[start Raw records]
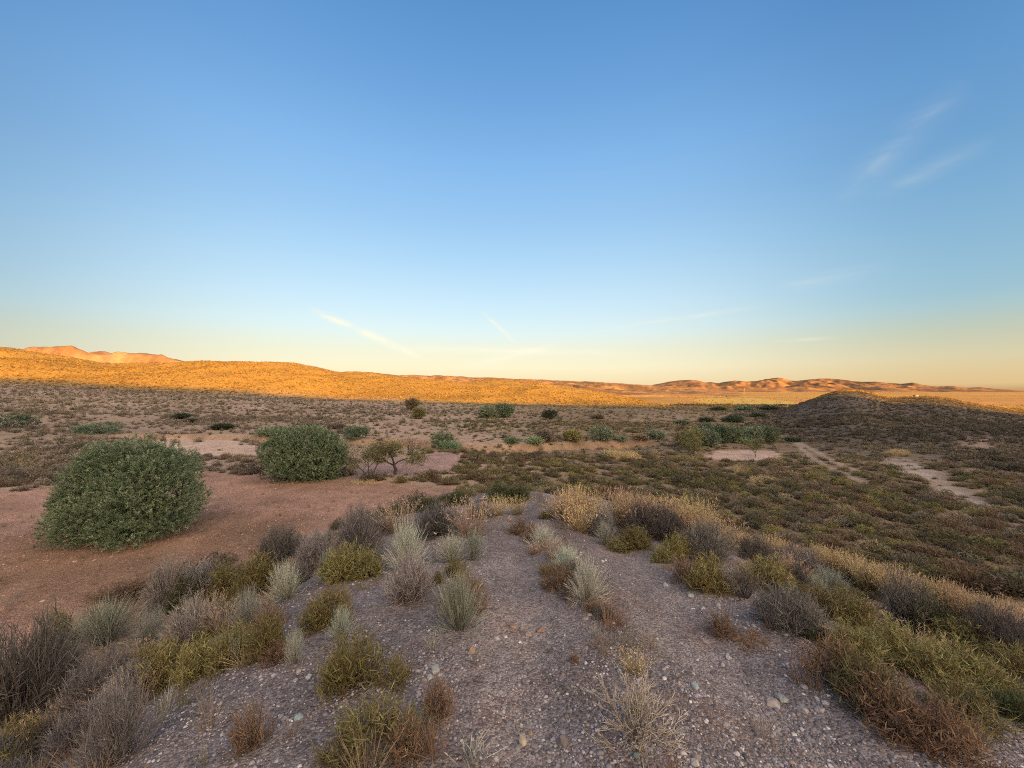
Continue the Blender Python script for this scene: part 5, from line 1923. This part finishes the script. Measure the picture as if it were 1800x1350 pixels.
def house(px, pb, Y, w, d, h, label, name='farm_building', rise=0.35, rot=0.0):
    x = (px - 900) / F * Y
    z = float(height(np.array(x), np.array(Y)))
    root = link(name, None, None, (x, Y, z - 0.3), None, label, 'building')
    root.rotation_euler = (0, 0, rot)
    V, Fa = box(-w / 2, w / 2, -d / 2, d / 2, 0, h)
    link('wall', mesh_np('wall', V, Fa, M_WALL), root)
    e = 0.3
    r = h * rise
    RV = np.array([(-w / 2 - e, -d / 2 - e, h + 0.003), (w / 2 + e, -d / 2 - e, h + 0.003), (w / 2 + e, d / 2 + e, h + 0.003), (-w / 2 - e, d / 2 + e, h + 0.003), (-w / 2 - e, 0, h + r), (w / 2 + e, 0, h + r)])
    me = bpy.data.meshes.new('roof')
    me.from_pydata([tuple(v) for v in RV], [], [(0, 1, 5, 4), (2, 3, 4, 5), (3, 0, 4), (1, 2, 5), (0, 3, 2, 1)])
    me.materials.append(M_ROOF)
    link('roof', me, root)
    for i, ox in enumerate((-w * 0.3, w * 0.28)):
        V, Fa = box(ox - 0.5, ox + 0.5, -d / 2 - 0.06, -d / 2 - 0.003, h * 0.4, h * 0.75)
        link('window', mesh_np('window', V, Fa, M_DARK), root)
    V, Fa = box(-0.5, 0.5, -d / 2 - 0.06, -d / 2 - 0.003, 0.02, h * 0.7)
    link('door', mesh_np('door', V, Fa, M_DARK), root)
    return root


house(1132, 682, 1450, 16, 9, 6, "cream farmhouse at the end of the sunlit hill, left one of the far buildings", rise=0.3)
house(1108, 681, 1500, 12, 8, 5, "small farmhouse peeping over the end of the sunlit hill")
house(1190, 684, 1800, 26, 12, 6, "long pale farm building below the left end of the mountains")
house(1203, 685, 1750, 14, 9, 5, "smaller pale building right of the long farm building")
house(1240, 686, 1900, 22, 10, 6, "low farm building on the plain beneath the mountain gap")


def build_mast():
    Y = 1200
    x = (1308 - 900) / F * Y
    z = float(height(np.array(x), np.array(Y)))
    top = -(688 - HZ) / F * Y
    H = max(top - z, 16)
    root = link('mast', None, None, (x, Y, z - 0.2), None, "tall thin tower standing on the sunlit plain", 'tower')
    P = np.array([[-1.4, -1.4, 0], [1.4, -1.4, 0], [1.4, 1.4, 0], [-1.4, 1.4, 0]], float)
    Q = P * 0.35 + np.array([0, 0, H])
    one = np.ones((4, 3)) * 0.5
    link('frame', mesh_np('frame', *tubes(P, Q, np.full(4, 0.32), np.full(4, 0.26), one, one, 5)[:2], M_METAL), root)
    V, Fa = box(-1.1, 1.1, -1.1, 1.1, H, H + 2)
    link('tank', mesh_np('tank', V, Fa, M_METAL), root)


build_mast()


def build_hut():
    p = unproject([1613], [697.5])[0]
    Y = p[1]
    root = link('stone_hut', None, None, (p[0], Y + 1, p[2] - 0.1), None, "tiny pale hut with a post on the knoll of the right hill", 'hut')
    V, Fa = box(-0.9, 0.9, -0.7, 0.7, 0, 1.0)
    link('wall', mesh_np('wall', V, Fa, M_WALL), root)
    V, Fa = box(-1.0, 1.0, -0.8, 0.8, 1.003, 1.1)
    link('roof', mesh_np('roof', V, Fa, M_WALL), root)
    c = np.ones((1, 3)) * 0.3
    link('post', mesh_np('post', *tubes(np.array([[-1.6, 0, 0]]), np.array([[-1.6, 0, 2.0]]), np.array([0.16]), np.array([0.12]), c, c, 6)[:2], M_METAL), root)


build_hut()
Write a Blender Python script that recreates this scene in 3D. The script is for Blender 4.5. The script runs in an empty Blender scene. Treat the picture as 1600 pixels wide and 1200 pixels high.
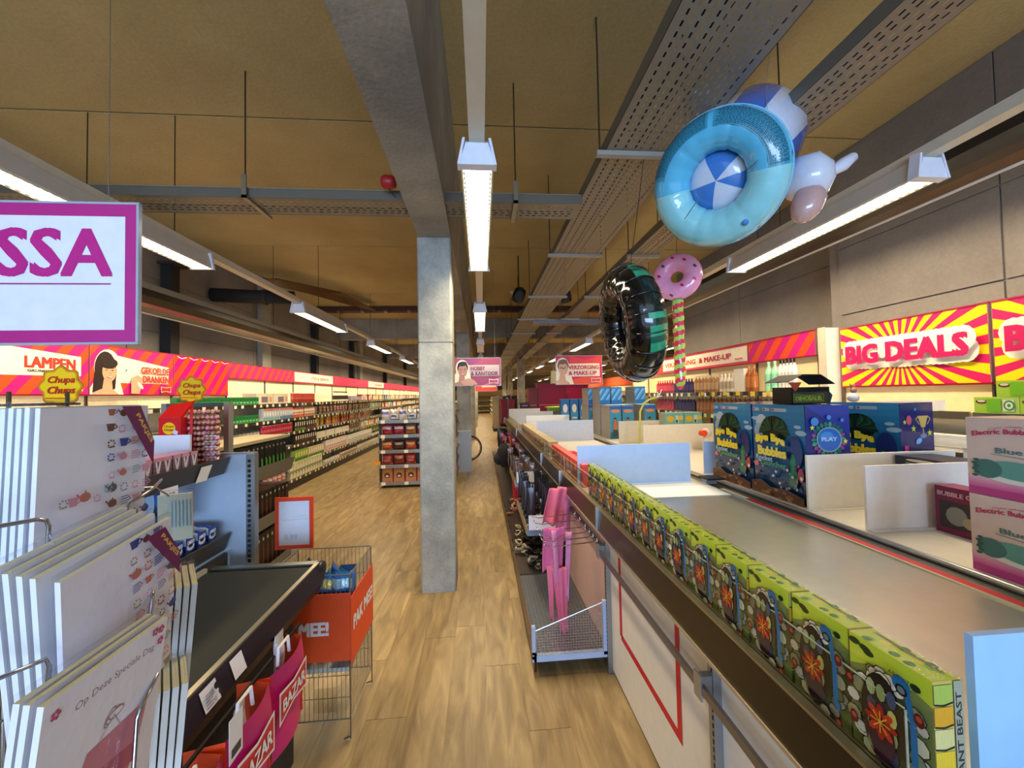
import bpy, math, random
from mathutils import Vector, Matrix
R = random.Random(7)
PI = math.pi
scene = bpy.context.scene
C = scene.collection

# ---------------------------------------------------------------- camera
cam = bpy.data.cameras.new('camera')
cam.lens = 13.5; cam.sensor_width = 36; cam.clip_start = .02; cam.clip_end = 200
camo = bpy.data.objects.new('camera', cam); C.objects.link(camo)
camo.matrix_world = Matrix(((.99661195, .01793902, -.08026713, 0),
                            (-.07970959, -.0298911, -.99636986, 0),
                            (-.02027317, .99939217, -.02835991, 1.6), (0, 0, 0, 1)))
scene.camera = camo
# ---------------------------------------------------------------- world, daylight from the shop front behind the camera
w = bpy.data.worlds.new('daylight'); scene.world = w; w.use_nodes = True
w.node_tree.nodes['Background'].inputs[0].default_value = (.62, .78, 1, 1)
w.node_tree.nodes['Background'].inputs[1].default_value = 1.3
ld = bpy.data.lights.new('shopfront_daylight', 'AREA'); ld.shape = 'RECTANGLE'; ld.size = 6.0; ld.size_y = 1.7
ld.energy = 470; ld.color = (.46, .66, 1)
lo = bpy.data.objects.new('shopfront_daylight', ld); C.objects.link(lo)
lo.location = (-.3, -6.0, 1.35); lo.rotation_euler = (PI/2, 0, 0)
LAMP_W = 30; LAMP_COL = (1, .83, .55); WASH_W = 15; LENS_E = 7.0
scene.view_settings.view_transform = 'Standard'; scene.view_settings.look = 'None'
scene.view_settings.gamma = 1; scene.view_settings.use_curve_mapping = False
scene.view_settings.exposure = 0.12
scene.cycles.transparent_max_bounces = 48

# ---------------------------------------------------------------- colours and materials
def lin(c):
    if isinstance(c, str): c = tuple(int(c[i:i+2], 16)/255 for i in (0, 2, 4))
    return tuple((x/12.92 if x <= .04045 else ((x+.055)/1.055)**2.4) for x in c)
_m = {}
def nt(m): return m.node_tree.nodes, m.node_tree.links
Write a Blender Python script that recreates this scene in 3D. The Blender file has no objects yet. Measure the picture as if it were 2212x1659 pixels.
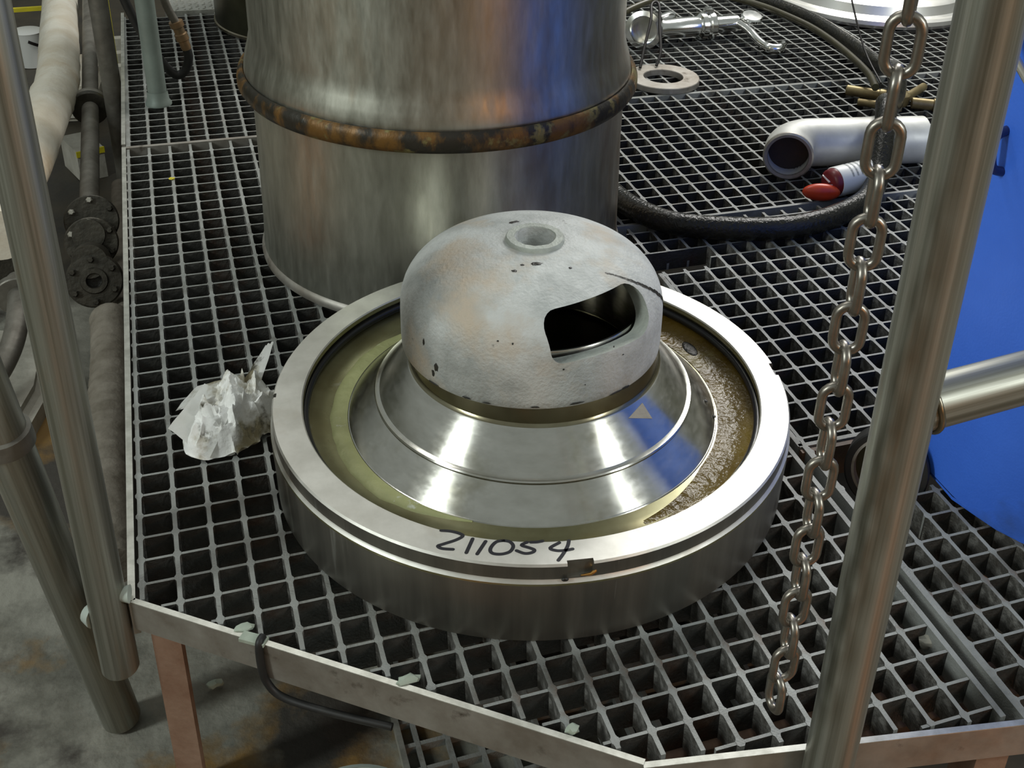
import bpy, bmesh, math, random
from mathutils import Vector, Matrix, noise
random.seed(7)
PI = math.pi
SC = bpy.context.scene
COL = SC.collection

# ------------------------------------------------------------------ camera, world, lights, exposure
cam = bpy.data.cameras.new('camera'); co = bpy.data.objects.new('camera', cam); COL.objects.link(co)
R0 = Vector((0.9413, -0.3345, 0.0448)); R2 = Vector((0.3135, 0.8175, -0.4831)).normalized()
R0 = (R0 - R2 * R0.dot(R2)).normalized(); R1 = R2.cross(R0)
co.matrix_world = Matrix(((R0.x, -R1.x, -R2.x, 0.1015), (R0.y, -R1.y, -R2.y, -0.8013), (R0.z, -R1.z, -R2.z, 0.9294), (0, 0, 0, 1)))
cam.sensor_width = 36.0; cam.sensor_fit = 'HORIZONTAL'; cam.lens = 36.0 * 2516.3 / 2212.0
cam.shift_x = -0.07364; cam.shift_y = -0.11417      # the photograph is a crop: its optical centre lies above and right of the middle
cam.clip_start = 0.02; cam.clip_end = 60
SC.camera = co

w = bpy.data.worlds.new('world'); SC.world = w; w.use_nodes = True
w.node_tree.nodes['Background'].inputs[0].default_value = (0.88, 0.95, 0.90, 1)
w.node_tree.nodes['Background'].inputs[1].default_value = 0.24

def area(name, loc, target, sx, sy, power, color):
    l = bpy.data.lights.new(name, 'AREA'); l.shape = 'RECTANGLE'; l.size = sx; l.size_y = sy
    l.energy = power; l.color = color
    o = bpy.data.objects.new(name, l); COL.objects.link(o); o.location = loc
    o.rotation_euler = (Vector(target) - Vector(loc)).to_track_quat('-Z', 'Y').to_euler()
    return o
area('lamp_rear_right', (2.5, 2.7, 2.3), (0.9, 0.7, 0), 1.2, 0.8, 57, (1.0, 0.98, 0.94))
area('lamp_left', (-2.7, -0.45, 2.0), (0.4, 0.3, 0), 0.45, 1.2, 40, (0.93, 1.0, 0.97))
area('lamp_behind_right', (2.7, -2.1, 2.1), (0.5, 0.3, 0.1), 0.30, 1.2, 34, (0.95, 1.0, 0.98))
area('lamp_overhead', (0.1, 2.2, 3.2), (0.3, 0.8, 0), 1.3, 0.5, 16, (1.0, 0.99, 0.95))
area('lamp_orange_glint', (1.5, -2.8, 1.0), (0.6, 0.2, 0.3), 0.15, 0.3, 4, (1.0, 0.40, 0.10))  # added small orange lamp, only for the glints on the chain

SC.view_settings.view_transform = 'Standard'
SC.view_settings.look = 'None'
SC.view_settings.gamma = 1.0
SC.view_settings.use_curve_mapping = False
SC.view_settings.exposure = 0.42

# ------------------------------------------------------------------ materials
def nodes_of(name):
    m = bpy.data.materials.new(name); m.use_nodes = True
    nt = m.node_tree; b = nt.nodes['Principled BSDF']
    return m, nt, b

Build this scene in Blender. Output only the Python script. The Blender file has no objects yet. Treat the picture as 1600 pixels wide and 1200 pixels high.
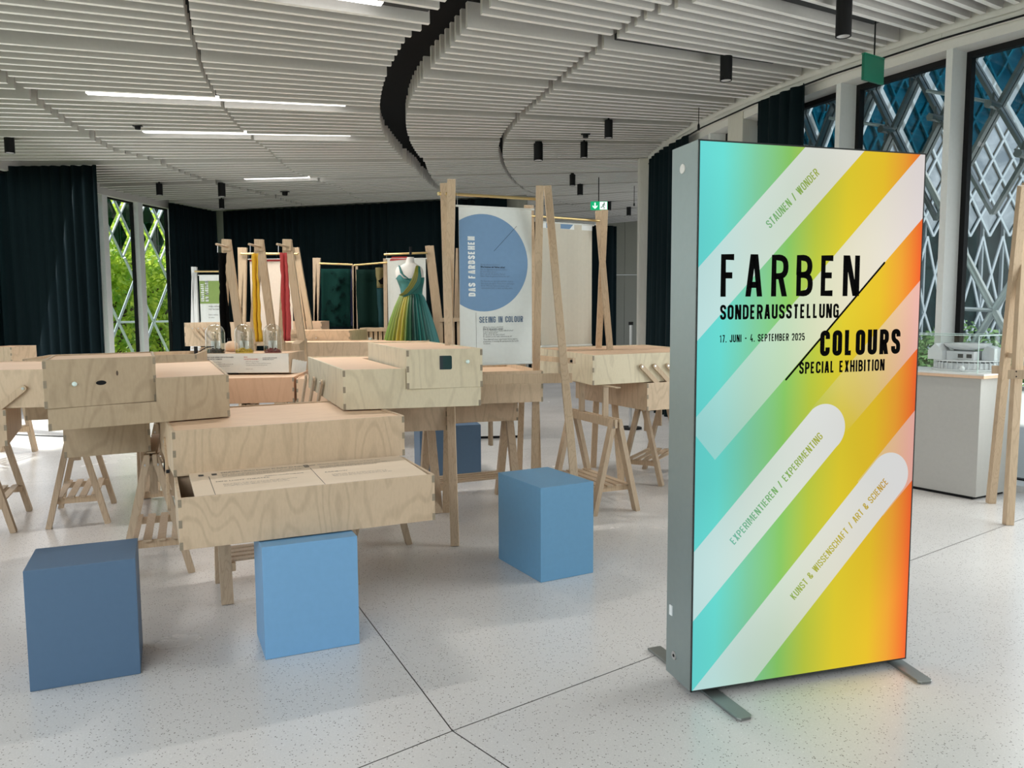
import bpy, bmesh, math, random
import numpy as np
from mathutils import Vector, Matrix
random.seed(7)
SC = bpy.context.scene
COL = SC.collection
R = math.radians
# ------------------------------------------------------------------ camera
F, HY, ROLL, H = 1240.0, 489.0, -0.31, 1.40      # measured on the 1600x1200 frame
PITCH = math.atan((600 - HY) / F)
fw = Vector((0, math.cos(PITCH), -math.sin(PITCH)))
rt = Vector((1, 0, 0)); up = rt.cross(fw)
rr = R(ROLL)
CR = math.cos(rr) * rt + math.sin(rr) * up
CU = -math.sin(rr) * rt + math.cos(rr) * up
cam = bpy.data.cameras.new('camera'); camo = bpy.data.objects.new('camera', cam); COL.objects.link(camo)
cam.sensor_width = 36; cam.lens = F / 1600 * 36; cam.clip_end = 300; cam.clip_start = 0.05
camo.matrix_world = Matrix(((CR.x, CU.x, -fw.x, 0), (CR.y, CU.y, -fw.y, 0), (CR.z, CU.z, -fw.z, H), (0, 0, 0, 1)))
SC.camera = camo
SC.view_settings.view_transform = 'Standard'; SC.view_settings.look = 'None'
SC.view_settings.gamma = 1; SC.view_settings.use_curve_mapping = False
SC.view_settings.exposure = 0.0
SC.cycles.max_bounces = 8; SC.cycles.transparent_max_bounces = 16
SC.cycles.caustics_reflective = False; SC.cycles.caustics_refractive = False

def ray(x, y): return fw * F + CR * (x - 800) + CU * (600 - y)
def Z(x, y, z=0.0):                       # a point of the photograph whose height is known
    d = ray(x, y); return Vector((0, 0, H)) + d * ((z - H) / d.z)
def Y(x, y, D):                           # a point whose distance is known
    d = ray(x, y); return Vector((0, 0, H)) + d * (D / d.y)
# the building is a ring: slats, facades and partitions are laid out about its centre
O = Vector((12.3, 11.85, 0))
def P(th, r, z=0.0): return Vector((O.x + r * math.cos(R(th)), O.y + r * math.sin(R(th)), z))
def pol(v):
    d = v - O; return math.degrees(math.atan2(d.y, d.x)) % 360, math.hypot(d.x, d.y)
def TH(x, y, r, far=False):
    d = ray(x, y); ox, oy = -O.x, -O.y
    a = d.x * d.x + d.y * d.y; b = 2 * (d.x * ox + d.y * oy); c = ox * ox + oy * oy - r * r
    D = math.sqrt(max(0, b * b - 4 * a * c)); t = (-b + (D if far else -D)) / 2 / a
    p = Vector((0, 0, H)) + d * t
    return pol(p)[0], p.z

# ------------------------------------------------------------------ world and lights
W = bpy.data.worlds.new('sky'); SC.world = W; W.use_nodes = True
nt = W.node_tree; bg = nt.nodes['Background']
sky = nt.nodes.new('ShaderNodeTexSky'); sky.sky_type = 'NISHITA'
sky.sun_disc = False; sky.sun_elevation = R(48); sky.sun_rotation = R(120); sky.air_density = 1.2; sky.dust_density = 3.0
mixn = nt.nodes.new('ShaderNodeMix'); mixn.data_type = 'RGBA'; mixn.inputs[0].default_value = 0.55
hs = nt.nodes.new('ShaderNodeVectorMath'); hs.operation = 'SCALE'; hs.inputs[3].default_value = 0.13
nt.links.new(sky.outputs[0], hs.inputs[0]); nt.links.new(hs.outputs[0], mixn.inputs[6]); mixn.inputs[7].default_value = (0.80, 0.90, 1.0, 1)
nt.links.new(mixn.outputs[2], bg.inputs[0]); bg.inputs[1].default_value = 1.25

def sun(name, rot, e, col, ang=2):
    l = bpy.data.lights.new(name, 'SUN'); l.energy = e; l.color = col; l.angle = R(ang)
    o = bpy.data.objects.new(name, l); COL.objects.link(o); o.rotation_euler = rot; return o
sun('sun', (R(42), 0, R(-118)), 8.0, (1, 0.96, 0.88))
def area(name, loc, target, sx, sy, e, col=(1, 1, 1)):
    l = bpy.data.lights.new(name, 'AREA'); l.shape = 'RECTANGLE'; l.size = sx; l.size_y = sy; l.energy = e; l.color = col
    o = bpy.data.objects.new(name, l); COL.objects.link(o); o.location = loc
    o.rotation_euler = (Vector(target) - Vector(loc)).to_track_quat('-Z', 'Y').to_euler(); return o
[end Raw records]
» Exercise goal:
Pictures are not part of the copy. Write out only the lines from the one containing "3D. The script" through the one containing "def nt(m): return", exactly as they stand, both included.

» Output:
Write a Blender Python script that recreates this scene in 3D. The script is for Blender 4.5. The script runs in an empty Blender scene. Treat the picture as 1600 pixels wide and 1200 pixels high.
import bpy, math, random
from mathutils import Vector, Matrix
R = random.Random(7)
PI = math.pi
scene = bpy.context.scene
C = scene.collection

# ---------------------------------------------------------------- camera
cam = bpy.data.cameras.new('camera')
cam.lens = 13.5; cam.sensor_width = 36; cam.clip_start = .02; cam.clip_end = 200
camo = bpy.data.objects.new('camera', cam); C.objects.link(camo)
camo.matrix_world = Matrix(((.99661195, .01793902, -.08026713, 0),
                            (-.07970959, -.0298911, -.99636986, 0),
                            (-.02027317, .99939217, -.02835991, 1.6), (0, 0, 0, 1)))
scene.camera = camo
# ---------------------------------------------------------------- world, daylight from the shop front behind the camera
w = bpy.data.worlds.new('daylight'); scene.world = w; w.use_nodes = True
w.node_tree.nodes['Background'].inputs[0].default_value = (.62, .78, 1, 1)
w.node_tree.nodes['Background'].inputs[1].default_value = 1.3
ld = bpy.data.lights.new('shopfront_daylight', 'AREA'); ld.shape = 'RECTANGLE'; ld.size = 6.0; ld.size_y = 1.7
ld.energy = 470; ld.color = (.46, .66, 1)
lo = bpy.data.objects.new('shopfront_daylight', ld); C.objects.link(lo)
lo.location = (-.3, -6.0, 1.35); lo.rotation_euler = (PI/2, 0, 0)
LAMP_W = 30; LAMP_COL = (1, .83, .55); WASH_W = 15; LENS_E = 7.0
scene.view_settings.view_transform = 'Standard'; scene.view_settings.look = 'None'
scene.view_settings.gamma = 1; scene.view_settings.use_curve_mapping = False
scene.view_settings.exposure = 0.12
scene.cycles.transparent_max_bounces = 48

# ---------------------------------------------------------------- colours and materials
def lin(c):
    if isinstance(c, str): c = tuple(int(c[i:i+2], 16)/255 for i in (0, 2, 4))
    return tuple((x/12.92 if x <= .04045 else ((x+.055)/1.055)**2.4) for x in c)
_m = {}
def nt(m): return m.node_tree.nodes, m.node_tree.links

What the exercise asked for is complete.